Strategically unintelligent

 

You may be able to spell strategy but do you know what it means? Most business leaders believe they have a strategy but ask them to define it – or to quantify its success – and you are often greeted with the same old blah blah about being the best in class, investing in quality, having the lowest costs, or – worst of all – living deep within our markets.

If you’re keen to clarify your strategy, you could do worse than read Cynthia Montgomery’s The Strategist: Be The Leader Your Business Needs (http://www.amazon.co.uk/Strategist-Leader-Your-Business-Needs/dp/0007426674 ). She is the Timken Professor of Business Administration at Harvard Business School and has watched and influenced the debate on corporate strategy that has raged for decades in America. For Montgomery, a true strategic leader is “someone who engages in a conversation about the purpose of that company”. The company’s performance is driven by the quality of that conversation and the way it shapes business decisions.

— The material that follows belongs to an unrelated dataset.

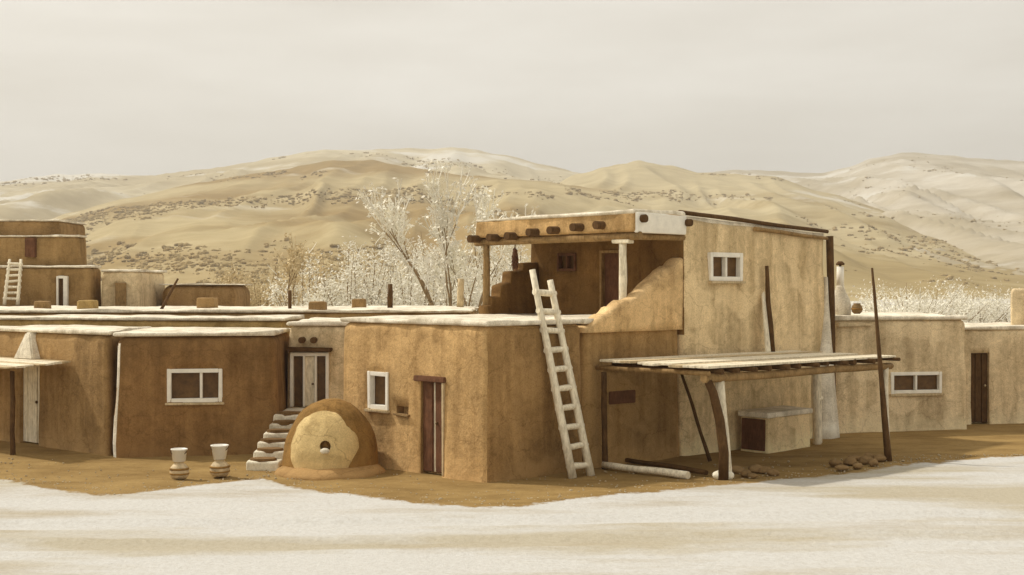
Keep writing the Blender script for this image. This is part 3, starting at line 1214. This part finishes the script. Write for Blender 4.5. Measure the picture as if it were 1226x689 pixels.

Montgomery has taught many managers at varying stages of their career and from companies of all sizes. Her students are asked to devise strategies that are critiqued by the class. She remembers one particular business leader from Venezuela who attended many of the sessions and always ask: “What are you doing that’s really distinctive?” Montgomery often asked the same question in a slightly different way: “Help me understand why your business really matters.”

Either way, the answer to that question could improve a company’s strategy – especially if, Montgomery suggests, they are answered not by a CEO working on gut instinct, or coming up with the same old “blah, blah, blah” after a nanosecond’s consideration but after a series of in-depth conversations with senior managers in which the ideas are tested against a variety of situations.

This might all sound too much hassle but it could transform your business. A very experienced non-executive director said whenever he was invited to join the board of a new company, he would visit their head office. What swayed his decision wasn’t the presentations, the profit and loss or the boss’s charisma, it was how the senior executives answered the same question: “What is your strategy?” The more inconsistent the answers, the less likely he was to rate the business.